Deslocando o diagrama
Agora iremos deslocar o diagrama no valor encontrado de 27,5 cm. Repare que todo o procedimento está sendo realizado graficamente, mas também poderia estar sendo realizado analiticamente a partir das equações do momento fletor.
Distribuição de barras de aço
Nesse ponto, já seria possível detalhar as 4 barras de 10 mm cobrindo todo o comprimento em que o diagrama deslocado está negativo. Mas observe que, uma seção deslocada da seção central (seção em que foi obtida o momento máximo e que a área que foi calculada) não requer toda a área de aço calculada (as 4 barras) para essa seção central.

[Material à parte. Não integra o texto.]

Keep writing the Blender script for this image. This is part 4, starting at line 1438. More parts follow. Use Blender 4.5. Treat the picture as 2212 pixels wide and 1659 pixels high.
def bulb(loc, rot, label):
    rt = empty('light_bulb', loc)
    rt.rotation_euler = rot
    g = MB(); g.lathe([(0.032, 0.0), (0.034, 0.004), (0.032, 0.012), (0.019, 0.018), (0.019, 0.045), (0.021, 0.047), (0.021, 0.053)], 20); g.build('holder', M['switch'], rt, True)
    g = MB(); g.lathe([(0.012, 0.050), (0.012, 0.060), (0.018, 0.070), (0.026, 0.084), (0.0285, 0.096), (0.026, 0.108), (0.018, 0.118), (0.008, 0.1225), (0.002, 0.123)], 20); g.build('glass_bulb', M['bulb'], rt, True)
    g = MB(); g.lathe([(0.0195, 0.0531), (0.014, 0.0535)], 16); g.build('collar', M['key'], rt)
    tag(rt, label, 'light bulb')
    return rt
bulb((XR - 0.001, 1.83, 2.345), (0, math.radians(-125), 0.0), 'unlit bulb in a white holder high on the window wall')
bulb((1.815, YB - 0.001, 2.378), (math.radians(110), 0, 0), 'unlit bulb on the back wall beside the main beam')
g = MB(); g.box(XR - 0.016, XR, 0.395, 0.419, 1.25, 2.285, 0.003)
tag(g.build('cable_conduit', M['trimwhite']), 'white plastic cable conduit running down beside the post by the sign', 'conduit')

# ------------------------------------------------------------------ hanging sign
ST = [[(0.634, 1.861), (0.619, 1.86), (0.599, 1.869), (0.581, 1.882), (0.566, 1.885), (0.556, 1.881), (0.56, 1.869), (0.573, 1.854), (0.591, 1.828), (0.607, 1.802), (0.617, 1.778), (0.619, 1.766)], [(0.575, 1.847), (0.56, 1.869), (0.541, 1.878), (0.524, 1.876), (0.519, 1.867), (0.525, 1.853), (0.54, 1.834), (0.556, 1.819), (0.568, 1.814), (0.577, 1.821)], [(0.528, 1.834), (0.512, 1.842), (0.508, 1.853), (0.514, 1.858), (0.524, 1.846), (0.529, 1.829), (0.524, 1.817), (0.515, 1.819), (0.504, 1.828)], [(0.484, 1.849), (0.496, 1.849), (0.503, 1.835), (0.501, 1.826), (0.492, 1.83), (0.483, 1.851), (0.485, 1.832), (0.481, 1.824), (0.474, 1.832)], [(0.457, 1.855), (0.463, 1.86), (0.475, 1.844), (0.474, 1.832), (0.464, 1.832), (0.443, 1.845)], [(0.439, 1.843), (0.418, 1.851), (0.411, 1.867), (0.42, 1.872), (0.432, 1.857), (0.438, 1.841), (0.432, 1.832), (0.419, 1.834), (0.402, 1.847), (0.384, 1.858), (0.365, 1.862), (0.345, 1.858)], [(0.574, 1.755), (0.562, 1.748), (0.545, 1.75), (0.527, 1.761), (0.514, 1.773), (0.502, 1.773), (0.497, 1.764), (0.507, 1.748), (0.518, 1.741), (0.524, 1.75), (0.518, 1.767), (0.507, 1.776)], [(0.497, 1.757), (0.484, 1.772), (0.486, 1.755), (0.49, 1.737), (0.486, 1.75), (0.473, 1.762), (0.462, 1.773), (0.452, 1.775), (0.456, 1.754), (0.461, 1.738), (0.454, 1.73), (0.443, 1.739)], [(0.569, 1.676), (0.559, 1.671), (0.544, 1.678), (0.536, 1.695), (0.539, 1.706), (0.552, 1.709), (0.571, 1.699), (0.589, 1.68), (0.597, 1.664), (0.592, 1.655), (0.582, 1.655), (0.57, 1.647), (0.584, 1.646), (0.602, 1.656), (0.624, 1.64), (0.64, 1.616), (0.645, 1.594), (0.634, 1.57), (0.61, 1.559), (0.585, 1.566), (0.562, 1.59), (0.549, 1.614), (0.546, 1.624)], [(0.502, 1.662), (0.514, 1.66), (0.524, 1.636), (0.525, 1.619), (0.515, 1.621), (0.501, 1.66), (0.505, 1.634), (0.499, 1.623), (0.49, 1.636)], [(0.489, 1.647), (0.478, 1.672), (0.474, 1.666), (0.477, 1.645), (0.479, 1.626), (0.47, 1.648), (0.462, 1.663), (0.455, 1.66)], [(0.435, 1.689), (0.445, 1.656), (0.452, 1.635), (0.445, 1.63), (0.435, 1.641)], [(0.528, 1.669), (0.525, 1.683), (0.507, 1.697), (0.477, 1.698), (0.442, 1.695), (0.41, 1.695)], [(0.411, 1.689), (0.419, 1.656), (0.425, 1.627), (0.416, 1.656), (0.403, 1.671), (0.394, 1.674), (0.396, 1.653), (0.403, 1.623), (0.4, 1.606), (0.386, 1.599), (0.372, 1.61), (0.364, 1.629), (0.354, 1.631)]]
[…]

Uma forma de balancear a utilização das armaduras é dividindo o pico do diagrama pelo número de barras. No caso em que encontramos 4 barras de 10 mm, a ordenada do momento fletor será dividida em 4 espaços, conforme ilustra a figura abaixo.
Assim, teremos uma barra para cada comprimento azul ao invés de 4 barras com o comprimento maior. Além do comprimento obtido até aqui ainda devemos acrescentar ainda o comprimento de ancoragem, mas isso é assunto para outro post.
A fim de aliar economia de aço com exequibilidade do serviço, vamos considerar apenas dois grupos de armadura, conforme apresentado na figura abaixo.
Dessa forma, obteremos os detalhamentos transversais apresentados na figura abaixo, em que o corte A mostra o trecho em que estão presentes apenas duas barras de 10 mm e o corte B mostra o trecho em que encontra-se quatro barras de 10 mm.
Automatização com softwares
Em softwares de cálculo, devemos ter uma atenção maior com a parte de análise estrutural, uma vez que o dimensionamento e o detalhamento são realizados de forma automática. A figura abaixo ilustra uma decalagem automática do software TQS.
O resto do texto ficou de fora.